Pero para que suceda esa transformación se necesitaban las disposiciones por parte de las criaturas, y mi  amor, llegando al exceso, al instituir el Sacramento eucarístico preparaba de dentro de mi Divinidad otras  gracias, dones, favores, luz, para bien del hombre, para hacerle digno de poder recibirme. Podría decir que  preparé tantos bienes que superan los dones de la Creación. Quise primero darle las gracias para poder  recibirme y después darme, para darle el verdadero fruto de mi Vida Sacramental. Pero para prevenir con esos  dones a las almas, es necesario un poco de vacío de ellas mismas, que odien la culpa, que deseen recibirme.  Esos dones no bajan a la podredumbre, al fango; por tanto sin mis dones no tienen verdadera disposición para  recibirme, y Yo, al bajar a ellas, no hallo el vacío en el que comunicar mi Vida. Estoy como muerto para ellas  y ellas muertas para Mí; Yo ardo y ellas no sienten mis llamas, soy luz y ellas siguen cegadas. ¡Ay, cuántos  dolores en mi Vida sacramental! Muchos, por falta de disposiciones, no experimentan ningún bien recibiendome,  llegan a nausearme, y si siguen recibiendome es para formar mi continuo calvario y su eterna condenación. Si  no es el amor lo que las mueve a recibirme, es una afrenta más que me hacen, es una culpa más que añaden a  sus almas. Por eso reza y repara por tantos abusos y sacrilegios que se cometen al recibirme sacramentado.” 
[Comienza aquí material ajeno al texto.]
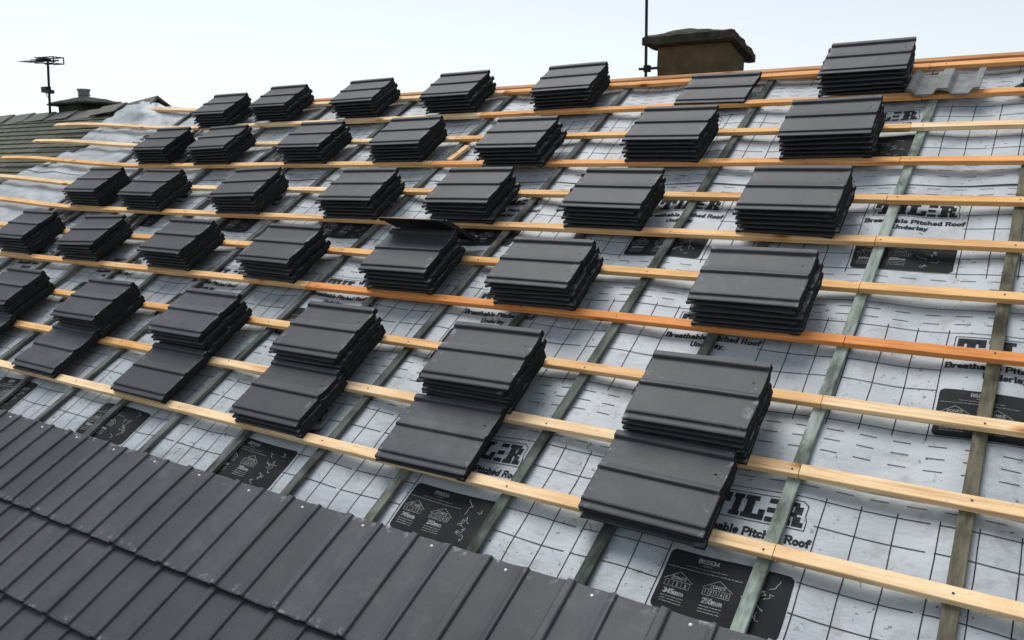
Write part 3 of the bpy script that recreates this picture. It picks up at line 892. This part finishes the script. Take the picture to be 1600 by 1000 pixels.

¡Qué tristeza, que la mayor parte de las veces tantos fieles también los mismos celebrantes reducen la S. Misa  a una ceremonia, a un rito litúrgico, a una norma, una costumbre, un deber, incluso a una obligación, porque faltar  a ella es pecado grave! Y ¡ay de quien prefiere sustituirla con lo que llaman “una celebración de la Palabra”, de sabor protestante! Y ¡ay de quien se permita cambiar las palabras del Señor en la Consagración, porque así la Misa  no existe! ¿Y dónde está el amor? ¿Y dónde está la vida? ¿Y dónde está el Señor? En verdad, como El dijo con  tanto dolor: “este pueblo me honra con los labios, pero su corazón está lejos de Mí; en vano me dan culto,  enseñando doctrinas que son preceptos humanos” (Mt 15,8-9). 

Basta una bagatela ‒ceremonias, cantos, coreografías‒ y todo puede servir para distraer en la Misa de lo que realmente sucede en el altar. A menudo la atención y el pensamiento no saben pasar más allá de lo externo de la  celebración litúrgica. Es como tener en cuenta sólo de los “accidentes” de la Hostia: la forma, el color, lo que perciben los sentidos, sin pensar en la Realidad oculta bajo esas cosas accidentales (la “sustancia”), la Presencia  real y viva de Nuestro Señor y lo que El nos hace presente, su Vida entera, su Sacrificio y la finalidad de todo ello,  que es transformarnos y unirnos a El.  

Queridos hermanos, en todo debemos saber pasar más allá de lo que nuestros sentidos perciben. “Pascua”  significa “pasar”: no sólo es el tiempo litúrgico que cada año nos recuerda la Resurrección del Señor, pasar de la  muerte a la Vida, de las tinieblas a la Luz, de la esclavitud a la libertad, pasar con Jesús del mundo al Padre. Toda  la vida es “Pascua”, pero la que debemos hacer es también saber pasar del envoltorio externo de las cosas a su verdadero contenido, a su realidad interna, pasar del signo al significado, de como nuestros sentidos las perciben a como nuestro espíritu las debe reconocer. Las apariencias engañan. Es como dice San Pablo (2a Cor 4,18):  “nosotros no fijamos la mirada en las cosas visibles, sino en las invisibles. Las cosas visibles son de un momento,  las invisibles son eternas”.